Intel’s shares have soared 22% so far this week. The run started after Vice President JD Vance delivered a speech at an AI summit in Paris early Tuesday that touted the White House’s aim to shore up domestic chip production. “The Trump administration will ensure that the most powerful AI systems are built in the U.S. with American-designed and manufactured chips,” Vance said.

That was followed by a report from Robert W. Baird analysts claiming that the U.S. government was trying to broker discussions between Intel and its main rival in chip manufacturing. Citing “discussions from the Asia supply chain,” the report said Taiwan Semiconductor Manufacturing—better known as TSMC—could become a joint owner of Intel’s manufacturing business following a spinoff while also having charge of running the facilities. “While there is no confirmation and potential completion of this project could be lengthy, we think this move makes sense,” the report read.

The idea of such a partnership has been floated before. And Intel already has taken steps to turn its manufacturing arm, called Intel Foundry Services, into a separate subsidiary , which would theoretically make a future spinoff easier.

But the stock’s huge gains—fed by relatively thin gruel—are more a reflection of the dire straits Intel is now starting from . Deteriorating sales and a cash-burning manufacturing business have cratered the company’s market value. Intel’s stock price plunged 60% last year and was trading near its 10-year low as of last week. Even with the stock’s recent pickup, Intel’s market capitalization is now about one-eighth that of TSMC’s. The two companies were valued at parity in U.S. dollar terms just five years ago, according to data from S&P Global Market Intelligence.

Still, Intel’s position as the only U.S.-based chip maker with leading-edge production capabilities that can fabricate the most advanced processors does make it vital to the vision of the Trump administration. The world’s two other leading-edge chip makers—TSMC and Samsung—are building new plants in the U.S. But both are foreign domiciled, and in a worst-case scenario, TSMC could find itself directly in the crosshairs of a conflict with China over Taiwan. TSMC fabricates nearly all of the most-advanced chips used by major U.S. tech giants like Nvidia, Apple, Qualcomm, Advanced Micro Devices and others in their products.

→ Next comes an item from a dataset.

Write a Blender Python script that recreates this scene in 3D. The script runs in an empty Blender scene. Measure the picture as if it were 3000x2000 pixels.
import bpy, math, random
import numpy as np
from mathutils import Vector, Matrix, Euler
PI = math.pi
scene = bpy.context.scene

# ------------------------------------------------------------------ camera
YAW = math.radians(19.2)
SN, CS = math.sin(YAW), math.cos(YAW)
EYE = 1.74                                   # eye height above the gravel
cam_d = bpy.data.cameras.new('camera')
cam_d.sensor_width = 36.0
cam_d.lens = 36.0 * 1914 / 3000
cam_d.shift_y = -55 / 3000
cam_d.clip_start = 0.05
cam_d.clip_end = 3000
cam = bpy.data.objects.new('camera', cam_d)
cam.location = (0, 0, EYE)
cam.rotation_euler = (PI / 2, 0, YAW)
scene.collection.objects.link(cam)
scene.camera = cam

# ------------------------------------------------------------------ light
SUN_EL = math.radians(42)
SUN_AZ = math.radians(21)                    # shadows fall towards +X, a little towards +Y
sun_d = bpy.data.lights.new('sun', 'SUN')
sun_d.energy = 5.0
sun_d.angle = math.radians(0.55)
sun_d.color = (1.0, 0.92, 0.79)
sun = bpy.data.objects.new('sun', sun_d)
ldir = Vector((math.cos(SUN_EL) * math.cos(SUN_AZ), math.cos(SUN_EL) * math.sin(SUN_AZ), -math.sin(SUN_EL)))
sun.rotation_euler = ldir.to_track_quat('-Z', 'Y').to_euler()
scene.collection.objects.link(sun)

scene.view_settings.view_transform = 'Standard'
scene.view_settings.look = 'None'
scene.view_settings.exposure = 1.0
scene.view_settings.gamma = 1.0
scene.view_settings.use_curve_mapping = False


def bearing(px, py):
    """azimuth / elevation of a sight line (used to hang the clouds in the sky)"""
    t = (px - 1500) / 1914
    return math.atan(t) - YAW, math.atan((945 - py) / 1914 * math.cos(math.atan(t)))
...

By contrast, Intel’s foundry business still generates the bulk of its business making chips that Intel designs. And that stark reality is what drives speculation that Intel’s only hope may be a complicated tie-up with its chief manufacturing rival, which can steer some of those other customers into Intel’s fabs. Intel’s foundry operation lost more than $13 billion on $17.5 billion in revenue last year. TSMC generated $41.1 billion in operating profit on $90 billion in revenue over the same period.

“Our view has been that Intel’s core server and PC businesses will no longer generate enough growth to absorb the significant costs for leading-edge fabs,” Wolfe Research analyst Chris Caso wrote in a note to clients on Thursday. He added that “only TSMC can drive the foundry volume needed to absorb Intel’s fixed costs in an expeditious manner.”

But while Intel and TSMC are ostensibly in the same business, there are sharp differences in how the two operate. Most notably, Intel has spent most of its long history exclusively manufacturing chips based on its own designs. “Intel’s process ecosystem, design methodologies and manufacturing systems are fundamentally different from TSMC,” Citigroup analyst Laura Chen wrote in a report Thursday, adding that those differences would create “significant” barriers for potential clients of Intel.

Those problems won’t be solved easily, even with the explicit blessing of the Trump administration. And more money is still needed. Intel has burned nearly $40 billion in cash over the last three years in a race to catch its manufacturing processes up to TSMC, while analysts expect negative free cash flow to continue through the end of next year, according to FactSet estimates. An arranged marriage may not be Intel’s salvation, but money and time haven’t proven to be either.